*Requirements*: Quote, verbatim, all material below, without pictures.

*Data*:
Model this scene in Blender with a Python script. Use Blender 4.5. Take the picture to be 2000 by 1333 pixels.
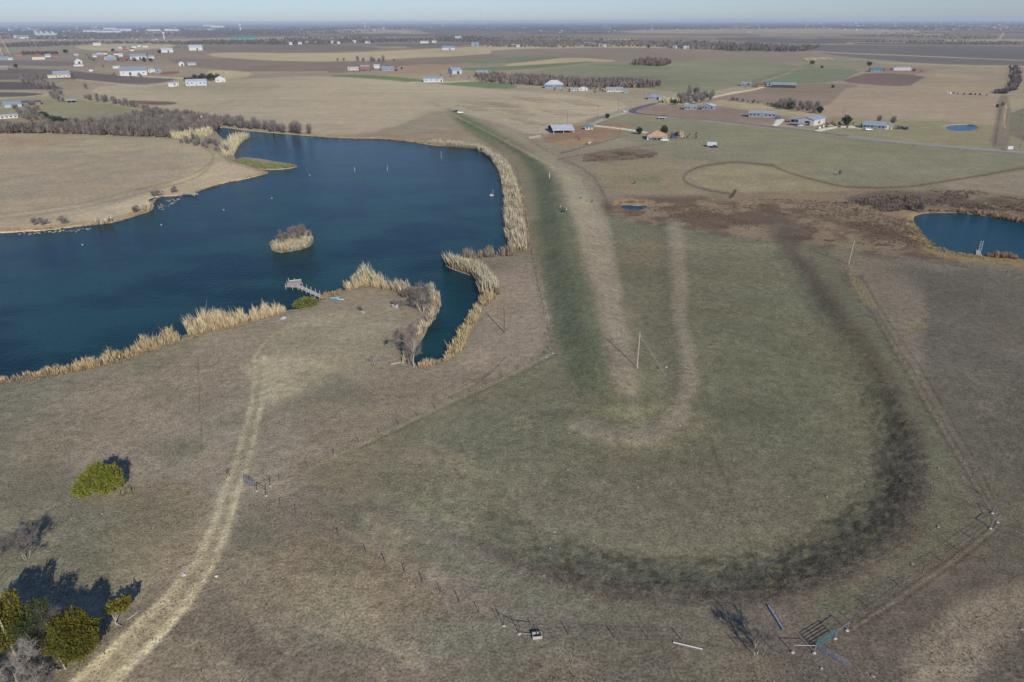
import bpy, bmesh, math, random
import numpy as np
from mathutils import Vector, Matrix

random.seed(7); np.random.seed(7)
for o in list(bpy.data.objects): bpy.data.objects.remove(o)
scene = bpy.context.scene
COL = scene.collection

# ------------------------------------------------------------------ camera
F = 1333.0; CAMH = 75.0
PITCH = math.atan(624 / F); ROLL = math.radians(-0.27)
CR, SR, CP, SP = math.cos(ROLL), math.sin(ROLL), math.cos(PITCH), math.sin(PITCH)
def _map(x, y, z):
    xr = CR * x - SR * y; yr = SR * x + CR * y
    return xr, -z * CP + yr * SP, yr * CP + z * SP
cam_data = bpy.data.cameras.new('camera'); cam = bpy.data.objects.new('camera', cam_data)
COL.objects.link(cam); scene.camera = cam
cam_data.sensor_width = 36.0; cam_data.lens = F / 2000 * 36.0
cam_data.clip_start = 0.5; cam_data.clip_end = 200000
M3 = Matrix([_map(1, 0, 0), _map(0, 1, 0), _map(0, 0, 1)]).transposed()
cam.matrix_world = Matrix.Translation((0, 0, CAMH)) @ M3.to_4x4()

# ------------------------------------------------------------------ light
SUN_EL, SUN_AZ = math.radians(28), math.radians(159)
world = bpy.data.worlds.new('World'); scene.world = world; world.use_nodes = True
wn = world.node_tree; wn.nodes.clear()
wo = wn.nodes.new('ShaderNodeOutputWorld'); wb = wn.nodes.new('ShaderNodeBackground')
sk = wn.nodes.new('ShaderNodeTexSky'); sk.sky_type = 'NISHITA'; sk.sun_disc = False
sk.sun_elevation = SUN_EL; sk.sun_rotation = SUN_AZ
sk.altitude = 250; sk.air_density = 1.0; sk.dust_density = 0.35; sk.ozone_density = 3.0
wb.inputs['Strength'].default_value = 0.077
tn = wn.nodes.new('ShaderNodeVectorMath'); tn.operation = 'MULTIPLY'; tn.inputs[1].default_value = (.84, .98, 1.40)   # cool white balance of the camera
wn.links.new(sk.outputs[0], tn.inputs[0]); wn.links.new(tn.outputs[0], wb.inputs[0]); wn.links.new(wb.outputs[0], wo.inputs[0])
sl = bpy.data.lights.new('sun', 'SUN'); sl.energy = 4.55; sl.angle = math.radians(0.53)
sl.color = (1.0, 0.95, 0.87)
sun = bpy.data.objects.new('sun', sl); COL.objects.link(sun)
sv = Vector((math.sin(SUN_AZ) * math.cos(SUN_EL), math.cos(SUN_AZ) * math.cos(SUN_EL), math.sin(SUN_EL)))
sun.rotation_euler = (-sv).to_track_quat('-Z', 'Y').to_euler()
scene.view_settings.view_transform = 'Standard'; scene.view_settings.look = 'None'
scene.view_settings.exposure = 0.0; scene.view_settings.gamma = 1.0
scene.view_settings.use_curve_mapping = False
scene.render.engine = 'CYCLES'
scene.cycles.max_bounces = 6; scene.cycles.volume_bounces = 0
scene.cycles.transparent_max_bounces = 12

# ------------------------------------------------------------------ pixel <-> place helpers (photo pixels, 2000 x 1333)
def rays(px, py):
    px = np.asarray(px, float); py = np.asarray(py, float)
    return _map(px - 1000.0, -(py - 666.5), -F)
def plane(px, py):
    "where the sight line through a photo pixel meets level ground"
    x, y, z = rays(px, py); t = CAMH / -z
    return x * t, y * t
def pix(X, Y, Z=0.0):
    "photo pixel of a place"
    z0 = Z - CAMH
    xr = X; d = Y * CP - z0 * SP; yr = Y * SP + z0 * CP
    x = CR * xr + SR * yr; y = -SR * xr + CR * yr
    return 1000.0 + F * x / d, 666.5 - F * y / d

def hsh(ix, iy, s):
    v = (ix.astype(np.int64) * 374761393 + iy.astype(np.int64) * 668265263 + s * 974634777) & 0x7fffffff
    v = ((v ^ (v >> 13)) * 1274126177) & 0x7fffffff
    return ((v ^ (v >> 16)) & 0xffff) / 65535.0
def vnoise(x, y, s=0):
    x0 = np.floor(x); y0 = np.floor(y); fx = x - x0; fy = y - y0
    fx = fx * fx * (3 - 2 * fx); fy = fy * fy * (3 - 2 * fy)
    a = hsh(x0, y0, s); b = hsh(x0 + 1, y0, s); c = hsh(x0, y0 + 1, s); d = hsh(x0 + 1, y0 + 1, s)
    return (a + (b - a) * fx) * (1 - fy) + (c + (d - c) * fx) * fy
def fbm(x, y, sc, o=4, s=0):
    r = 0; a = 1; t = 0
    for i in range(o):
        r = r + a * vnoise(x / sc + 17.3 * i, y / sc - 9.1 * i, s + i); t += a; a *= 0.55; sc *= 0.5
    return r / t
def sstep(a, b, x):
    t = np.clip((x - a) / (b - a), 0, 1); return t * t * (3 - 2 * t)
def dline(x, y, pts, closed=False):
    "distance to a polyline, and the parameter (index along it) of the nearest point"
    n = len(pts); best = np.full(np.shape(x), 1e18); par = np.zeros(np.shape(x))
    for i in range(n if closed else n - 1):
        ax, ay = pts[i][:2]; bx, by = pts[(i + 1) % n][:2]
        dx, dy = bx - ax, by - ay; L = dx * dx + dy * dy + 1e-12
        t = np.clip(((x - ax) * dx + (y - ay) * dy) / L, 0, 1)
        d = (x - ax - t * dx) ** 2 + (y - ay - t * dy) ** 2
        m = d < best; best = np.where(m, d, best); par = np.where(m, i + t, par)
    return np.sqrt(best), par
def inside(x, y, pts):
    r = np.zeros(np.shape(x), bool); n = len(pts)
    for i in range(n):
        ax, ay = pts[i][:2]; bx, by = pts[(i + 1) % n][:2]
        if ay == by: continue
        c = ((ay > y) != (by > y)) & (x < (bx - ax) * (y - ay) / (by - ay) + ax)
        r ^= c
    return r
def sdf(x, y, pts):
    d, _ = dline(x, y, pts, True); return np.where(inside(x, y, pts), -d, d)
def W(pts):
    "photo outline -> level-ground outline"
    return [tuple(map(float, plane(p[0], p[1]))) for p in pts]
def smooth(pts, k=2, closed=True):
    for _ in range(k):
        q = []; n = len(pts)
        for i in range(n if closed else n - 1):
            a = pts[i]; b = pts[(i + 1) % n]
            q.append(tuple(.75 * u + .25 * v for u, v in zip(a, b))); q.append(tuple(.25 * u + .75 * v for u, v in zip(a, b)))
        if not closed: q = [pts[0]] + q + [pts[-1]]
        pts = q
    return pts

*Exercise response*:
Model this scene in Blender with a Python script. Use Blender 4.5. Take the picture to be 2000 by 1333 pixels.
import bpy, bmesh, math, random
import numpy as np
from mathutils import Vector, Matrix

random.seed(7); np.random.seed(7)
for o in list(bpy.data.objects): bpy.data.objects.remove(o)
scene = bpy.context.scene
COL = scene.collection

# ------------------------------------------------------------------ camera
F = 1333.0; CAMH = 75.0
PITCH = math.atan(624 / F); ROLL = math.radians(-0.27)
CR, SR, CP, SP = math.cos(ROLL), math.sin(ROLL), math.cos(PITCH), math.sin(PITCH)
def _map(x, y, z):
    xr = CR * x - SR * y; yr = SR * x + CR * y
    return xr, -z * CP + yr * SP, yr * CP + z * SP
cam_data = bpy.data.cameras.new('camera'); cam = bpy.data.objects.new('camera', cam_data)
COL.objects.link(cam); scene.camera = cam
cam_data.sensor_width = 36.0; cam_data.lens = F / 2000 * 36.0
cam_data.clip_start = 0.5; cam_data.clip_end = 200000
M3 = Matrix([_map(1, 0, 0), _map(0, 1, 0), _map(0, 0, 1)]).transposed()
cam.matrix_world = Matrix.Translation((0, 0, CAMH)) @ M3.to_4x4()

# ------------------------------------------------------------------ light
SUN_EL, SUN_AZ = math.radians(28), math.radians(159)
world = bpy.data.worlds.new('World'); scene.world = world; world.use_nodes = True
wn = world.node_tree; wn.nodes.clear()
wo = wn.nodes.new('ShaderNodeOutputWorld'); wb = wn.nodes.new('ShaderNodeBackground')
sk = wn.nodes.new('ShaderNodeTexSky'); sk.sky_type = 'NISHITA'; sk.sun_disc = False
sk.sun_elevation = SUN_EL; sk.sun_rotation = SUN_AZ
sk.altitude = 250; sk.air_density = 1.0; sk.dust_density = 0.35; sk.ozone_density = 3.0
wb.inputs['Strength'].default_value = 0.077
tn = wn.nodes.new('ShaderNodeVectorMath'); tn.operation = 'MULTIPLY'; tn.inputs[1].default_value = (.84, .98, 1.40)   # cool white balance of the camera
wn.links.new(sk.outputs[0], tn.inputs[0]); wn.links.new(tn.outputs[0], wb.inputs[0]); wn.links.new(wb.outputs[0], wo.inputs[0])
sl = bpy.data.lights.new('sun', 'SUN'); sl.energy = 4.55; sl.angle = math.radians(0.53)
sl.color = (1.0, 0.95, 0.87)
sun = bpy.data.objects.new('sun', sl); COL.objects.link(sun)
sv = Vector((math.sin(SUN_AZ) * math.cos(SUN_EL), math.cos(SUN_AZ) * math.cos(SUN_EL), math.sin(SUN_EL)))
sun.rotation_euler = (-sv).to_track_quat('-Z', 'Y').to_euler()
scene.view_settings.view_transform = 'Standard'; scene.view_settings.look = 'None'
scene.view_settings.exposure = 0.0; scene.view_settings.gamma = 1.0
scene.view_settings.use_curve_mapping = False
scene.render.engine = 'CYCLES'
scene.cycles.max_bounces = 6; scene.cycles.volume_bounces = 0
scene.cycles.transparent_max_bounces = 12

# ------------------------------------------------------------------ pixel <-> place helpers (photo pixels, 2000 x 1333)
def rays(px, py):
    px = np.asarray(px, float); py = np.asarray(py, float)
    return _map(px - 1000.0, -(py - 666.5), -F)
def plane(px, py):
    "where the sight line through a photo pixel meets level ground"
    x, y, z = rays(px, py); t = CAMH / -z
    return x * t, y * t
def pix(X, Y, Z=0.0):
    "photo pixel of a place"
    z0 = Z - CAMH
    xr = X; d = Y * CP - z0 * SP; yr = Y * SP + z0 * CP
    x = CR * xr + SR * yr; y = -SR * xr + CR * yr
    return 1000.0 + F * x / d, 666.5 - F * y / d

def hsh(ix, iy, s):
    v = (ix.astype(np.int64) * 374761393 + iy.astype(np.int64) * 668265263 + s * 974634777) & 0x7fffffff
    v = ((v ^ (v >> 13)) * 1274126177) & 0x7fffffff
    return ((v ^ (v >> 16)) & 0xffff) / 65535.0
def vnoise(x, y, s=0):
    x0 = np.floor(x); y0 = np.floor(y); fx = x - x0; fy = y - y0
    fx = fx * fx * (3 - 2 * fx); fy = fy * fy * (3 - 2 * fy)
    a = hsh(x0, y0, s); b = hsh(x0 + 1, y0, s); c = hsh(x0, y0 + 1, s); d = hsh(x0 + 1, y0 + 1, s)
    return (a + (b - a) * fx) * (1 - fy) + (c + (d - c) * fx) * fy
def fbm(x, y, sc, o=4, s=0):
    r = 0; a = 1; t = 0
    for i in range(o):
        r = r + a * vnoise(x / sc + 17.3 * i, y / sc - 9.1 * i, s + i); t += a; a *= 0.55; sc *= 0.5
    return r / t
def sstep(a, b, x):
    t = np.clip((x - a) / (b - a), 0, 1); return t * t * (3 - 2 * t)
def dline(x, y, pts, closed=False):
    "distance to a polyline, and the parameter (index along it) of the nearest point"
    n = len(pts); best = np.full(np.shape(x), 1e18); par = np.zeros(np.shape(x))
    for i in range(n if closed else n - 1):
        ax, ay = pts[i][:2]; bx, by = pts[(i + 1) % n][:2]
        dx, dy = bx - ax, by - ay; L = dx * dx + dy * dy + 1e-12
        t = np.clip(((x - ax) * dx + (y - ay) * dy) / L, 0, 1)
        d = (x - ax - t * dx) ** 2 + (y - ay - t * dy) ** 2
        m = d < best; best = np.where(m, d, best); par = np.where(m, i + t, par)
    return np.sqrt(best), par
def inside(x, y, pts):
    r = np.zeros(np.shape(x), bool); n = len(pts)
    for i in range(n):
        ax, ay = pts[i][:2]; bx, by = pts[(i + 1) % n][:2]
        if ay == by: continue
        c = ((ay > y) != (by > y)) & (x < (bx - ax) * (y - ay) / (by - ay) + ax)
        r ^= c
    return r
def sdf(x, y, pts):
    d, _ = dline(x, y, pts, True); return np.where(inside(x, y, pts), -d, d)
def W(pts):
    "photo outline -> level-ground outline"
    return [tuple(map(float, plane(p[0], p[1]))) for p in pts]
def smooth(pts, k=2, closed=True):
    for _ in range(k):
        q = []; n = len(pts)
        for i in range(n if closed else n - 1):
            a = pts[i]; b = pts[(i + 1) % n]
            q.append(tuple(.75 * u + .25 * v for u, v in zip(a, b))); q.append(tuple(.25 * u + .75 * v for u, v in zip(a, b)))
        if not closed: q = [pts[0]] + q + [pts[-1]]
        pts = q
    return pts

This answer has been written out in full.